Bu arada! Sayın Erdoğan'ın, 'bugün konuşan Türkiye varsa bu, bizim sayemizdedir' sözlerinin ardından TÜSİAD Başkanlarının kollarına, polislerin girerek gözaltına alınması ve yurtdışı yasağı cezası verilmesi Uganda Devlet Başkanı İdi Amin'nin; 'İfade özgürlüğü var ama ifade ettikten sonra olacakları garanti edemem' sözlerini aklıma getirdi.
Ki, iktidarın medyadaki gayri resmi yüzü Ahmet Hakan 'en sonunda hepsi birden sus pus olup kenara çekilecekler' sözleriyle bu gerçeği teyit etti.
Halkımız mı?
Ne olsun! Yuvarlanıp gidiyoruz işte! Sayın iktidarımız, emeklilere bayram ikramiyesi noktasında enflasyon oranlarını filan gözetmeyerek tam % 50 zam yapıp, 3 bin TL'ye çıkardı.
Rakamın arttırılması noktasındaki sorulara ise 'böyle bir çalışmamız yok' cevabı verildi.
Diğer taraftan ihtiyaç sahiplerinin yardım talepleri için kurulan ALO 144 Sosyal Yardım Hattı'nı 2014 yılında arayanların sayısı 1 milyon 800 bindi.
İktidarımız yardımseverliği sayesinde bu sayı 10 yılda (2024) tam 4 milyon 947 bine ulaştı.
Diğer taraftan refah ve huzurun tavan yaptığı ülkemizde son 6 ayda 50 bin kişi tutuklandı.
Şubat'ın ilk iki haftasında 3,6 milyar liralık kredi kartı borcu yasal takibe düştü...
İktidarımızın 2024 yılında yap-işlet-devret kapsamında yandaş firmalara 164 milyar TL ödeme yaptı.

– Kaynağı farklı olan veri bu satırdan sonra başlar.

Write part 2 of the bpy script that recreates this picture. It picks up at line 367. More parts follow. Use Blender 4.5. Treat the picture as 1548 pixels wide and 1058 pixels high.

Aynı yıl tarıma verdiği destek rakamı 91,6 milyar TL.
Bu yıl için malum şirketlere ödemek için ayrılan para 202 milyar TL. Tarımı desteklemek için ayrılan para ise 135 milyar TL.
Suç
Erdoğan, liderlere TOGG hediye etmesini eleştirenlere, 'lokum yerinde TOGG verdik' şeklinde cevap verdi.

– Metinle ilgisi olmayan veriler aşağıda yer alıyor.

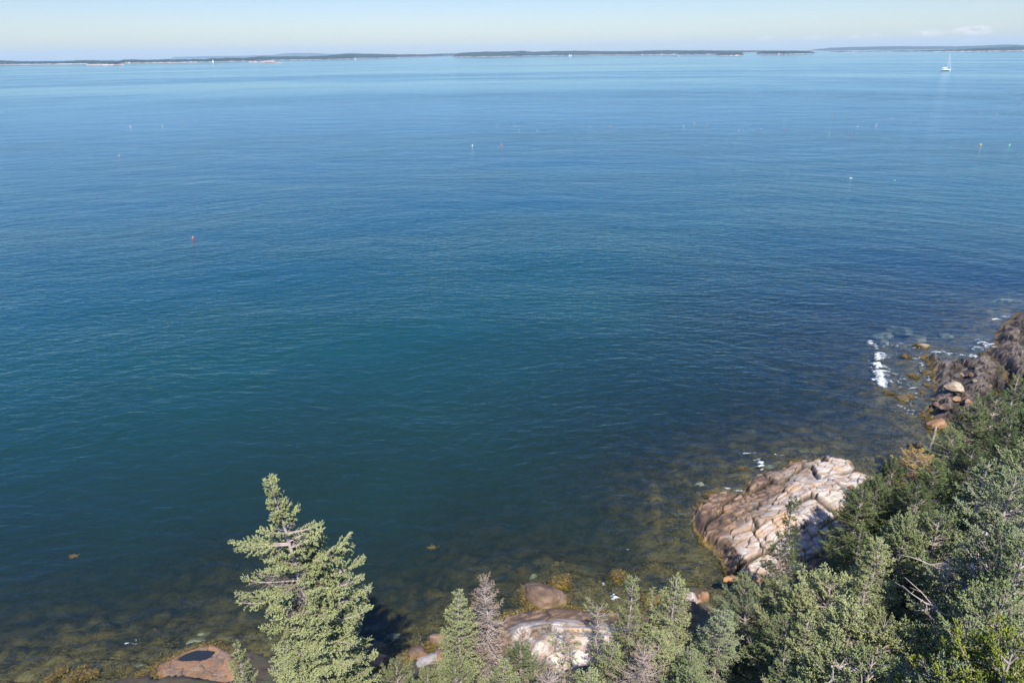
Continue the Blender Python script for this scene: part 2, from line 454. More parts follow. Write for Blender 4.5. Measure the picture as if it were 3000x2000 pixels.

Hukukçular, 5018 sayılı Kamu Mali Yönetimi ve Kontrol Kanunu gereği, kamu kaynaklarının şahsi tasarrufa konu edilmesi suçtur, dedi.
Karacabey'de yaşayan Sinan Çiftçi hakkında geçen yıl ağustos ayında kullandığı "Bugün çiftçinin anası ağlıyor" ifadesi nedeniyle 'Cumhurbaşkanına hakaret' suçlamasıyla iddianame hazırlandı. Çiftçi hakkında 4 yıl 8 aya kadar hapis cezası istendi.
Hükümet ne yapmaya çalışıyor?
Bir taraftan 'iç cepheyi güçlendireceğiz' diyerek bebek katilini yüceltirlerken diğer taraftan da yerel seçimler üzerinden 1 yıl bile geçmeden 11 belediyeye kayyum atandı.
Ana başlık PKK'ya finans sağlamak, örgüte üye olmak vs.
Aynı başlıkta her gün operasyonlar yapılıyor, örgütle ilgili yüzlerce kişi tutuklanıyor. Yurt içi ve yurt dışı operasyonlarında PKK militanları sarı torbalara konuluyor.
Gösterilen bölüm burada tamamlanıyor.